One of the candidates put forward by the Liberal Party was a young Welsh solicitor named David Llloyd George. In the Birmingham heartland of the Conservative Joseph Chamberlain he had the audacity to make a speech so anti war that he was deemed a pacifist. The crowd were furious to hear his speech, after all their own ‘Joe’ was an incisive imperialistic politician whom they loved. The crowd stormed the platform and Llloyd George had to make his escape disguised as a police officer, this the man who would become leader of the country through the most difficult of times.

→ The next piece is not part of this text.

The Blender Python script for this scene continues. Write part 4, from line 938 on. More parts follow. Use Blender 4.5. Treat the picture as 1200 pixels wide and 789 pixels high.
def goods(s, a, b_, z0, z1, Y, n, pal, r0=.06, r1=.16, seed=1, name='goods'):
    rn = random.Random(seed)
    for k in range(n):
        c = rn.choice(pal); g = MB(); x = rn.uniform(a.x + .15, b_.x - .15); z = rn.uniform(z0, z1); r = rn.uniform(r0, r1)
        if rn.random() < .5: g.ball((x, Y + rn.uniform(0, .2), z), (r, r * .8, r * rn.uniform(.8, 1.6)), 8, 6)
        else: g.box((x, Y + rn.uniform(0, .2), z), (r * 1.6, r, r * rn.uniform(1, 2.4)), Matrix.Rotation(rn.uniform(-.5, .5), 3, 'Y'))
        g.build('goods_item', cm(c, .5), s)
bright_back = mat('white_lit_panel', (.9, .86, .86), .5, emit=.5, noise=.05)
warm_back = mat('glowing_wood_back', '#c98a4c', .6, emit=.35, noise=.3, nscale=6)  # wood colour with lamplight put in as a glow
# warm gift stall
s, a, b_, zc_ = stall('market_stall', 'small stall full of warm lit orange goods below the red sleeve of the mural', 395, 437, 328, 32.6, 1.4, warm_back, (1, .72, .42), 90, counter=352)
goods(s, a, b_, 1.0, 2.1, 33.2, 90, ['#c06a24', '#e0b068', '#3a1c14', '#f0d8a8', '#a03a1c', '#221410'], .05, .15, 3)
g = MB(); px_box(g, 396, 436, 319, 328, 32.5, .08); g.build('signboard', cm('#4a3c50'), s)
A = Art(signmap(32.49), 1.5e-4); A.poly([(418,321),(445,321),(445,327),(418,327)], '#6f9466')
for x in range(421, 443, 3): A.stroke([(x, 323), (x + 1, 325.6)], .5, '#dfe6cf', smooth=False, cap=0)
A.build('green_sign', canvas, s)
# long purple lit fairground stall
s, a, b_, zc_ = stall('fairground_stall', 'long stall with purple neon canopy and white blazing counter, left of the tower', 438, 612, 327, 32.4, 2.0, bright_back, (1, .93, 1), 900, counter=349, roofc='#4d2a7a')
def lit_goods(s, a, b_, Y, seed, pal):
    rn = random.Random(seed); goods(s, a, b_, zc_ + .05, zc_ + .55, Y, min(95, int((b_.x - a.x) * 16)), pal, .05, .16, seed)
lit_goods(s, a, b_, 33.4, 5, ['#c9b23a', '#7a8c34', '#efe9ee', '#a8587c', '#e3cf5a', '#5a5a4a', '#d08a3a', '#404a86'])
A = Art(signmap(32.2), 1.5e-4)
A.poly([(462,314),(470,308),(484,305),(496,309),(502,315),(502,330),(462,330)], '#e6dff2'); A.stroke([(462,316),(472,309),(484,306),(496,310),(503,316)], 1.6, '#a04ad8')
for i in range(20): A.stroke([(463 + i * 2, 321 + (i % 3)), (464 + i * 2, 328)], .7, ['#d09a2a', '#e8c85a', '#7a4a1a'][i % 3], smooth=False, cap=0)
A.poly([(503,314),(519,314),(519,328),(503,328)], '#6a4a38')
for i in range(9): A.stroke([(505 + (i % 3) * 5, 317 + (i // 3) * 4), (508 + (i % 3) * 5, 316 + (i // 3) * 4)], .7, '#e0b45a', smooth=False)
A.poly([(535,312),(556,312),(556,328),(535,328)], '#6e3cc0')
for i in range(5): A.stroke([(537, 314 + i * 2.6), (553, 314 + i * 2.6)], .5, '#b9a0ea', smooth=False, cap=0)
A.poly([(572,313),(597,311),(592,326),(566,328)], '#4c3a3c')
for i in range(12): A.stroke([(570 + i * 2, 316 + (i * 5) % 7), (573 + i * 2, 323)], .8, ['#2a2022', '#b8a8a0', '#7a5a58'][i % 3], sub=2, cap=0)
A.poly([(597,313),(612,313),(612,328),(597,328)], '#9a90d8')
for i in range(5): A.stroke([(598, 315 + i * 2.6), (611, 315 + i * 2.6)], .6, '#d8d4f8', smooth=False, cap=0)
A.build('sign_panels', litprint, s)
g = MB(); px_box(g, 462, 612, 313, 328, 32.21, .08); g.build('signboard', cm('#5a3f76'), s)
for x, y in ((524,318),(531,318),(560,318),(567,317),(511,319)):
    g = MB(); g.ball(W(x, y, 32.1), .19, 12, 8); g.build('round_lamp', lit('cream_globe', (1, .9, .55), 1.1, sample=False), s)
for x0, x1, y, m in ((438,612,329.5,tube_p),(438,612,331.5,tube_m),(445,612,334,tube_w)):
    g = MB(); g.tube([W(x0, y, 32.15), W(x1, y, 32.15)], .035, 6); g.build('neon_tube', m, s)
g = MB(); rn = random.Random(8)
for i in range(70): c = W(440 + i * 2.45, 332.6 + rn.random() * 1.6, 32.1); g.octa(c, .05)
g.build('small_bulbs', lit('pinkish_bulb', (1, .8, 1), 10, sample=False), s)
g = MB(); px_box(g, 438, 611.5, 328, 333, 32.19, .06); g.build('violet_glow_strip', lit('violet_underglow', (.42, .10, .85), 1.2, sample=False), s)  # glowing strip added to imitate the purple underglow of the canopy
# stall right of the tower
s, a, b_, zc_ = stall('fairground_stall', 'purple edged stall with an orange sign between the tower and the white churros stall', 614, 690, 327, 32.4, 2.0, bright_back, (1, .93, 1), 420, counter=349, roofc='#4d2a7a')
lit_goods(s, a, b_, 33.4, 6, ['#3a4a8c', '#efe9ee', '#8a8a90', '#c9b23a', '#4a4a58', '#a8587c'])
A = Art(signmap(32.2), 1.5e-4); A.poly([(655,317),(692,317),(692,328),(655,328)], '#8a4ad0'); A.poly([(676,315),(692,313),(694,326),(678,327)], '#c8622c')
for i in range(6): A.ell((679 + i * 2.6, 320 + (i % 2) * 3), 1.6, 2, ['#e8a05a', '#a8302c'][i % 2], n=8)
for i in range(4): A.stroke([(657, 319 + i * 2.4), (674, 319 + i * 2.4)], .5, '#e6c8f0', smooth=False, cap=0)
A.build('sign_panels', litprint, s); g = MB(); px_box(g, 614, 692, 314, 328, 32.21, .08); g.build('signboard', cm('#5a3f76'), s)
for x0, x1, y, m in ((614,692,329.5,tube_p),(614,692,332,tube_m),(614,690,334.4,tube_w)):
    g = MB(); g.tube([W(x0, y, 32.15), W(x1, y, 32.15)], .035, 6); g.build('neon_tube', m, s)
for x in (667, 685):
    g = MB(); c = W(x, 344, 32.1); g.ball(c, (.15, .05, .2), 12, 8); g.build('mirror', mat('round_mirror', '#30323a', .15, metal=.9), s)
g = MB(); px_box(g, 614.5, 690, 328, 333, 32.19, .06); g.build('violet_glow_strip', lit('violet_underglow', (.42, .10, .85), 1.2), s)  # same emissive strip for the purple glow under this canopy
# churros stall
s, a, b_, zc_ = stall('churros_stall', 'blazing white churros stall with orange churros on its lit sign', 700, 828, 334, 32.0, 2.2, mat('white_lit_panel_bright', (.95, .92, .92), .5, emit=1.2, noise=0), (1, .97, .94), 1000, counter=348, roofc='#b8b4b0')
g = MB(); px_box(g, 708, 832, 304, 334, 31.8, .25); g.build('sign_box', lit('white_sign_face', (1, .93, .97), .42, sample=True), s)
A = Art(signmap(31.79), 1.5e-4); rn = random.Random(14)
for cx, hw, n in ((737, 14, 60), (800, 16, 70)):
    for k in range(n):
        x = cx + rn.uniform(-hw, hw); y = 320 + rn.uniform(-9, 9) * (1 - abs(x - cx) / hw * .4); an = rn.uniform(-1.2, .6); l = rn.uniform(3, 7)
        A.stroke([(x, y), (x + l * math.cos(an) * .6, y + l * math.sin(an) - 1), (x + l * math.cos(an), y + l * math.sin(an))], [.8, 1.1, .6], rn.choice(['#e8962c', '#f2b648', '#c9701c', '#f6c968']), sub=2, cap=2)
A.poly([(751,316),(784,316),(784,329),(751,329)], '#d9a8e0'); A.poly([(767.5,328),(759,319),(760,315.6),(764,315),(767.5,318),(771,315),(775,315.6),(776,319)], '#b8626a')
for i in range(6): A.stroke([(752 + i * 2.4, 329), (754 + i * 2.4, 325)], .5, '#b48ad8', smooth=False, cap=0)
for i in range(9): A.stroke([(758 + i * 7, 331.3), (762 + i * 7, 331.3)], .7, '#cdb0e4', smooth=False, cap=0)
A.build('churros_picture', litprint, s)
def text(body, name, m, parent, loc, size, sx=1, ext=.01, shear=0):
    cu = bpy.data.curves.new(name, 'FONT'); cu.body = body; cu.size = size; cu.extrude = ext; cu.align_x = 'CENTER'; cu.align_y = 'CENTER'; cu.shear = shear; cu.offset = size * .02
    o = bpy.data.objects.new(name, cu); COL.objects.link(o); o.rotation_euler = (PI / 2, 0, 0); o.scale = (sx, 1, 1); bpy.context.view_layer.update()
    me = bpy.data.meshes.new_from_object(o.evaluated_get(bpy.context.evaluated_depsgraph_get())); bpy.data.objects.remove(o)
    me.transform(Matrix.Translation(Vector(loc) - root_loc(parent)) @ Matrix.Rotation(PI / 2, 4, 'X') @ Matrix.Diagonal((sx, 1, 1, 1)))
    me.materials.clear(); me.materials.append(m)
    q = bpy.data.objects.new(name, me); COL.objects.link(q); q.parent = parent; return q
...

Who won the Khaki Election?

Joseph Chamberlain notoriously claiming that ‘a vote for the Liberal is a vote for the Boer’ really voiced the feeling in the country and the result was a landslide defeat for the Liberals. The Conservative Party was returned to power, the country wanted full support for those fighting the war and did not want a change in leaders mid – stream. Sir Henry Campbell – Bannerman led the Liberal opposition but the steam seemed to have gone out the Liberal opposition to the war. Into the new Parliament came two new members Andrew Bonar Law and the young fresh faced Winston Churchill.

Khaki election 1900
Sir Henry Campbell – Bannerman

The Boer War continued.

The methods used by the British Army to defeat the Boers were strongly opposed by both pro-Boers and mainstream Liberals. In response to the guerrilla tactics used by the Boers, the British army tried to cut off their supplies by rounding up civilians and putting them into concentration camps. The concentration camps were the vilest of places, the death rate very high, 28,000 people many women and children perished in these camps, in total more than the number of troops killed. Reformer Emily Hobhouse visited the camps on behalf of the South African Women and Children Distress Fund. On her return to England she campaigned and attempted to publicise her findings and used the Liberals as a political vessell to achieve this.

The end of the Boer War.

The peace of Vereeniging in May 1902 brought the Boer War to an end. Uncomfortable questions were now asked about the government’s conduct of a war in which the world’s largest Empire and who had spent an immense fortune of Empire money had taken two-and-a-half years to defeat two tiny republics and in doing so brought global shame upon the nation.